I did get my dream puppy. In fact, she is everything I ever wanted and more. Even though she wasn’t wrapped in a big box with a bow on her head, her arrival was just as perfect as I had imagined for so many years. My mother and my father announced to my sisters and I that we were getting a puppy by presenting us with a pink bag filled with dog toys. The sheer joy that I felt once I figured out I was getting my puppy was priceless. Ginger, named after her deep red color, is a miniature poodle. She is two years old now, but we received her at the age of four months. I still remember seeing her for the first time; she was a tiny ball of shivering fluff, swaddled in a blanket in her crate. My parents bought her from a poodle breeder in North Dakota. Ginger’s trip to Pennsylvania was a stressful one; she was boarded onto a plane with nothing but a blanket and a bowl of water. We picked her up at the Philadelphia airport on a cold December night. Her arrival had been delayed for several weeks due to an ice storm. My mother later told me that she had wanted to keep Ginger a surprise until Christmas morning, but it was just not possible. The first one to hold Ginger was my mother; she shivered from cold and fright for the entire journey home. When we finally arrived back in Harleysville, Ginger perked up a little bit. We placed her onto our hardwood floors and laughed when we realized she was the exact same color. (It is still a challenge not to step on her, as she blends right in with the floor.) She began to run around excitedly; the pitter patter of her puppy paws uplifted our spirits and brought an undeniable cheerfulness to our house. That night was unforgettable.

When I announce to people that I have a poodle, I sometimes get snide remarks about how poodles are “not really dogs,” or how they are prissy and girly. Despite my infuriation at these remarks, I cannot blame people for having false connotations of the poodle. The typical poodle stereotype is of a prim and proper white dog with a bow in her hair, being carried by a celebrity or otherwise rich and snobby individual. Poodles in the media are not often seen on the ground, but carried in doggie carriers or baby carriages. It is an embarrassment to poodles that they must endure this torture. As a poodle owner, I know that poodles are meant to run around, chase wildlife, and play just like any other dog. In fact, poodles were bred to accompany hunters on their trips. Poodles are excellent swimmers, and they have an instinctual drive to catch their prey. The stereotypical “poodle haircut,” was actually developed to help keep important joints warm while poodles swam in cold water. The mass of hair on top of the head (lovingly nicknamed the “afro” by my family) was kept unshaved so that hunters could grab the poodle out of the water more easily. Even the prissy looking bow on the head was used for a reason; these bows or strings aided the poodles’ human companions in locating their dogs. The poodle is the second most intelligent dog in the world, preceded only by the Border Collie and followed by the German Shepherd dog.

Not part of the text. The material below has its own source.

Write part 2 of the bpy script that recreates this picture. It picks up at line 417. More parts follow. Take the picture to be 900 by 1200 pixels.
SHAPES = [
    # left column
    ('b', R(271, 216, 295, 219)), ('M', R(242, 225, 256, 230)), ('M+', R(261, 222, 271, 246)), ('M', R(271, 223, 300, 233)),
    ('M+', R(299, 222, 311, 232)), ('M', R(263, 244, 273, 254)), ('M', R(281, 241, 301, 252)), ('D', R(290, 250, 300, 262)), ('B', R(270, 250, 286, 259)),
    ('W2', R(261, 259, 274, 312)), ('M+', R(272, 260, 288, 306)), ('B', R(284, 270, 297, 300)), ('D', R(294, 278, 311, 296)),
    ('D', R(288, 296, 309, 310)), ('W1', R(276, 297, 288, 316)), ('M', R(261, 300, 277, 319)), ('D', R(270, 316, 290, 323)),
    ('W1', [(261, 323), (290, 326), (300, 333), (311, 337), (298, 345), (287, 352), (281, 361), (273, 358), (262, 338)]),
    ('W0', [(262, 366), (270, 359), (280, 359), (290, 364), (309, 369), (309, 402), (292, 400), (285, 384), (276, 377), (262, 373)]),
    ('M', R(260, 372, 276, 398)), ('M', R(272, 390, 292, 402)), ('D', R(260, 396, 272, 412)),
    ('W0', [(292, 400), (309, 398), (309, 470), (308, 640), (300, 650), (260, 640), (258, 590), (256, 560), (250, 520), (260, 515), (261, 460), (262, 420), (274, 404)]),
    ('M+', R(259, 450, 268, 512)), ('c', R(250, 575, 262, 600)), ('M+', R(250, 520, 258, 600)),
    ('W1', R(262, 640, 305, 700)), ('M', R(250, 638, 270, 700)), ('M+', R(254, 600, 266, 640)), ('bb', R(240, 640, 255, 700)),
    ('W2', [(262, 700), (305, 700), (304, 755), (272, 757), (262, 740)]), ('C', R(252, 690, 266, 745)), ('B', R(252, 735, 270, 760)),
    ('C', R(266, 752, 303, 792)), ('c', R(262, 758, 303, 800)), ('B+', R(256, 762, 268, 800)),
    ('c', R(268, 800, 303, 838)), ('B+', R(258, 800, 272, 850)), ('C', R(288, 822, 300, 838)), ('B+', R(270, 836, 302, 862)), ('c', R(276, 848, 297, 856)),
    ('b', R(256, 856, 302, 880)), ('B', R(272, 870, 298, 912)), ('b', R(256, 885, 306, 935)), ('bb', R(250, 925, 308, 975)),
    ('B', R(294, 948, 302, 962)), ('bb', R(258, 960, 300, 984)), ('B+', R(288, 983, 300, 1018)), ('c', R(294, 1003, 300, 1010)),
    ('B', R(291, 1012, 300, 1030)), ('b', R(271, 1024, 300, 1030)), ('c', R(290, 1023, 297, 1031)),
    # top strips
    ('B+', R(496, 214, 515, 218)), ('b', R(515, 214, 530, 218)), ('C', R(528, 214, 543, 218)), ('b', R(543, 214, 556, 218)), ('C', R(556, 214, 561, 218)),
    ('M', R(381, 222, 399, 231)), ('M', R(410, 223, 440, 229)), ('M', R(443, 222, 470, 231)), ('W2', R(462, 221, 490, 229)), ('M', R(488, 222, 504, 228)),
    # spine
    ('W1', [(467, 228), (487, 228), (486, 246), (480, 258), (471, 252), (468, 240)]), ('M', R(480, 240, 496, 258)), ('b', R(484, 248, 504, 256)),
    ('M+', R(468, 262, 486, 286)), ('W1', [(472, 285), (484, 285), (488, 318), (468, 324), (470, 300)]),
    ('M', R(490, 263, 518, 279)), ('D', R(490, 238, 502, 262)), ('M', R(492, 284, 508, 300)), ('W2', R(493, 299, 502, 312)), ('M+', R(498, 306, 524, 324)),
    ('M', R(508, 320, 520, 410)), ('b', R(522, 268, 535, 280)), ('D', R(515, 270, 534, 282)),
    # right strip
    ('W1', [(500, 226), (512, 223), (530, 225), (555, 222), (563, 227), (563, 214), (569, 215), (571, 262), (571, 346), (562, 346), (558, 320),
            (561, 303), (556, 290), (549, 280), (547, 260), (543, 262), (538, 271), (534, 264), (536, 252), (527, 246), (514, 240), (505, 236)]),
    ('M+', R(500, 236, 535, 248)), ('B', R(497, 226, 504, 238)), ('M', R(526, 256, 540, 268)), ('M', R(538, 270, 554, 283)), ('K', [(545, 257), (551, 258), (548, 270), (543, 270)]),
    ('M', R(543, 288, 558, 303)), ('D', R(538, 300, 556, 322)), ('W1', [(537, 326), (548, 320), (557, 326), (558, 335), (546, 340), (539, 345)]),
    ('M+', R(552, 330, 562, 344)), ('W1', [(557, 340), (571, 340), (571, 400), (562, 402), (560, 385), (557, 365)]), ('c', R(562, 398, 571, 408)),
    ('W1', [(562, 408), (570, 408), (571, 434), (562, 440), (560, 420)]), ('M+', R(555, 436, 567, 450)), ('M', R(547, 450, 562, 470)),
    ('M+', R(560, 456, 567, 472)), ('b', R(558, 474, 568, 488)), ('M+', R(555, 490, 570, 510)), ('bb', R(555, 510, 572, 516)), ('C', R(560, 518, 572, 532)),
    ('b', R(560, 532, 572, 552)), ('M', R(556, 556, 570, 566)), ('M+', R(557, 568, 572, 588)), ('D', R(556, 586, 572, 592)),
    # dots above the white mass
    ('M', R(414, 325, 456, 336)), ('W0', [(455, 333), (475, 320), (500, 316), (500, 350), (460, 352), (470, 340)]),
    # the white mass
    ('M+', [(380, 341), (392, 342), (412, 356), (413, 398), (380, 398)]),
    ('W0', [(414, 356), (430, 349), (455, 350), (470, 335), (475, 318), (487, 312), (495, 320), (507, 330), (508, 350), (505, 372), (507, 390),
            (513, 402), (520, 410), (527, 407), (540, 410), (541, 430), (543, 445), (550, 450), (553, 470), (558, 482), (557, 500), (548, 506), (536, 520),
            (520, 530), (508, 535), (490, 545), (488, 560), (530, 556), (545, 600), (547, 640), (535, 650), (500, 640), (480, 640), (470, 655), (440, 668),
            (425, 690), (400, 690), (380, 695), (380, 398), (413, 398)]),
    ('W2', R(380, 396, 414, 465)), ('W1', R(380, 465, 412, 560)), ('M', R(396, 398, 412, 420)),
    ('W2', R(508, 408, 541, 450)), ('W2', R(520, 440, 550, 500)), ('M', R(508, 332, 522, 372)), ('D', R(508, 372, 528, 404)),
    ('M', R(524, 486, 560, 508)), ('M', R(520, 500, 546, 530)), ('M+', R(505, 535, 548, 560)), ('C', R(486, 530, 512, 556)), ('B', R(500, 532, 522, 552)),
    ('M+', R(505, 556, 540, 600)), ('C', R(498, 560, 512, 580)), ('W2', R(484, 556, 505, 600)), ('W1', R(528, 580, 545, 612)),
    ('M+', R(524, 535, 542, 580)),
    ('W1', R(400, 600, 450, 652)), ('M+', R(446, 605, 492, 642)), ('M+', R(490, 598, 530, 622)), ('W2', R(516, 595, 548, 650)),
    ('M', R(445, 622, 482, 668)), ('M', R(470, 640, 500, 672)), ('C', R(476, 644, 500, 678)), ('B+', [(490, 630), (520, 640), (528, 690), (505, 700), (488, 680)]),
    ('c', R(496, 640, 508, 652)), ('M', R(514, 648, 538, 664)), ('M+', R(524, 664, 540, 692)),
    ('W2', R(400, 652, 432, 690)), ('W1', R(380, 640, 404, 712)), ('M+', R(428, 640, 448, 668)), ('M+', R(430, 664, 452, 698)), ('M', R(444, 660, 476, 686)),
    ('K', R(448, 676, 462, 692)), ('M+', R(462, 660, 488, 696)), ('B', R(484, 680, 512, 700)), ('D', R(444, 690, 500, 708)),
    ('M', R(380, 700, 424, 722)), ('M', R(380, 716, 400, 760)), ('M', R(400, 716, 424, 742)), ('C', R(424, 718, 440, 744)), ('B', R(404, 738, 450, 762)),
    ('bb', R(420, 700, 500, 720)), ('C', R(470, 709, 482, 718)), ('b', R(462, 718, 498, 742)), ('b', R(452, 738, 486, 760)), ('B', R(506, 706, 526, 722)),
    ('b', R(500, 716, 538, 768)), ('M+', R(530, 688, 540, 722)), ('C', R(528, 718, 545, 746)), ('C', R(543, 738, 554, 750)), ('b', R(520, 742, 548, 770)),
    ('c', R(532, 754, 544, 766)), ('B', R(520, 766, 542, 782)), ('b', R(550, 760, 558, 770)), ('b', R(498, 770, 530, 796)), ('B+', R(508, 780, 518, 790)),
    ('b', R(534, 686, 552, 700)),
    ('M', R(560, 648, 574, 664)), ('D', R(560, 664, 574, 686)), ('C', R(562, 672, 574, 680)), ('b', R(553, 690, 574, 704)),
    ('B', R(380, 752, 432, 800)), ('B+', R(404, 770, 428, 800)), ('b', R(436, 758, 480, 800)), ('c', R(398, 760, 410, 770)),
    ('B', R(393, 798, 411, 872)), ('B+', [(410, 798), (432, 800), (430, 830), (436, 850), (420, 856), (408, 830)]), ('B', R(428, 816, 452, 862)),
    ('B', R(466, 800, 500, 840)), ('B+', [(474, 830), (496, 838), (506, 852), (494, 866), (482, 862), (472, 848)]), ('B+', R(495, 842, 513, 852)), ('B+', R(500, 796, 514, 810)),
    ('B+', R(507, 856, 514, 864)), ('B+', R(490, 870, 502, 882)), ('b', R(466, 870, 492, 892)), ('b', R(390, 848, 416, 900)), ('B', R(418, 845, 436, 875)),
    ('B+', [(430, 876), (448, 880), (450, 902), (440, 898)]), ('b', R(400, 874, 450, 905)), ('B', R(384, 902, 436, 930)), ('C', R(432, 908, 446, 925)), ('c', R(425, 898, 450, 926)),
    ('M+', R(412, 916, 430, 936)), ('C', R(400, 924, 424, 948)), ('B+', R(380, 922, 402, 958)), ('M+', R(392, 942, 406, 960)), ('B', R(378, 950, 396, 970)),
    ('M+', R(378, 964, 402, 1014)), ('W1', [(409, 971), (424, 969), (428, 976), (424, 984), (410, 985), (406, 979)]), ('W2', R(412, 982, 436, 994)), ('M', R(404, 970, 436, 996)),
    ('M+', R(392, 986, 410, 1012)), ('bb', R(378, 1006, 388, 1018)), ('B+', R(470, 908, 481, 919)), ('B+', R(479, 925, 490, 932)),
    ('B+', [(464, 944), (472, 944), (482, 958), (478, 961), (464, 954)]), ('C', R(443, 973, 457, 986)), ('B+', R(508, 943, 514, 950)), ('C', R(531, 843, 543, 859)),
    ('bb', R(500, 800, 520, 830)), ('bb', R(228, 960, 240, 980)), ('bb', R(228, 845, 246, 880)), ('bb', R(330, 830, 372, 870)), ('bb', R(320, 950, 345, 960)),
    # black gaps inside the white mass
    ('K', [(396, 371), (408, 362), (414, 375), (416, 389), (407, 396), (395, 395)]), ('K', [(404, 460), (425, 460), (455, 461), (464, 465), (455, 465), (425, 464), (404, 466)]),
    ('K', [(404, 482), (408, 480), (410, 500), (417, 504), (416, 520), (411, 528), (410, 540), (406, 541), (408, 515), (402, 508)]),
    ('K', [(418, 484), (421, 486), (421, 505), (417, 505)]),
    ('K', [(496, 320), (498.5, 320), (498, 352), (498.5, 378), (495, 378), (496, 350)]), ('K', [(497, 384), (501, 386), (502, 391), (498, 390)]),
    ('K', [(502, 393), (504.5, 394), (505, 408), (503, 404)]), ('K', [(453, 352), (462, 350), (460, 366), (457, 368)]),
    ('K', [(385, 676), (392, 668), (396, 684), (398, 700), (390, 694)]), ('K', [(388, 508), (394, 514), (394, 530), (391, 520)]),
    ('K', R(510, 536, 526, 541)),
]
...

It is often a surprise to people that Poodles are smarter than German Shepherds, because German Shepherds are most often used for protection and law enforcement. However, poodles are even more trainable and have a better temperament than German Shepherds. With this important yet little known information, it is clear that poodles have been unjustly stereotyped.

On a hot morning in August, I was setting out for a serene canoe ride with my mother and sister. We were at my grandparent’s house on the Chesapeake Bay, a place filled with wildlife and beauty. Naturally, Ginger accompanied our family on this trip and enjoyed the excitement of a new place to explore. As we prepared to push off the dock, Ginger became increasingly distressed and began to make pitiful noises. It was evident that she wanted to come with us on our canoe ride. My mother instructed my father to pick her up so that she would not jump in after us, and he did. However, after we had gone a significant distance away from the dock, he placed Ginger on the ground assuming that she had given up. It seems we all underestimated Ginger’s courage. As soon as she was placed on the ground, she ran right back to the dock and leaped into the water. She began to swim, her red afro moving up and down like a fishing bobber in the water. She made it about ten feet before realizing we were very far away. Her small body and lack of lung capacity would not allow for her to swim all the way out to our canoe, so she turned around and swam back to the dock, defeated. At this point, my father was screaming at us to turn around so that we could meet Ginger halfway. I have never paddled faster in my entire life. My concern for my puppy was all I could think about, and we reached the dock in record time. Ginger jumped into our canoe and we all praised her for her undying loyalty. She sat quietly for the rest of the canoe ride, watching cautiously for any dangers that could harm her beloved family. This incident opened my eyes to how loyal Ginger is. When my family is swimming in a pool, she does not jump in the water. She simply watches us carefully and makes sure everyone is okay. However, when a situation arose where she did not know if we would be safe without her, she instantly jumped into a body of water much larger than a swimming pool. She was simply protecting the pack, as we have come to call our family. Despite her ten pound size, she is our guardian watchdog who will never fail us. Ginger never ceases to amaze me.

In the two years that we have had Ginger, our family has become united by a common bond: our love for our dog. We are now not just a family, but a pack. We must protect the members of our pack, human and non human. Ginger has proven to me that love really is blind; she treats us as if we were her blood related dog pack. Her eternal affection brings joy into my life, and reminds me that no matter what happens she will always be there for me. The poodle is a misunderstood breed, marred by a bad reputation and soiled by the media. However, I will always have a deep respect for this particular breed of dog. Poodles are beautiful, intelligent creatures that will never fail their companions. As I glance at my beautiful Ginger drifting off to sleep, I now understand why my family never got a dog until now. We were simply waiting for the right one to come along.

The author's comments:
I hope that this article removes some of the stereotypes surrounding poodles from readers' minds.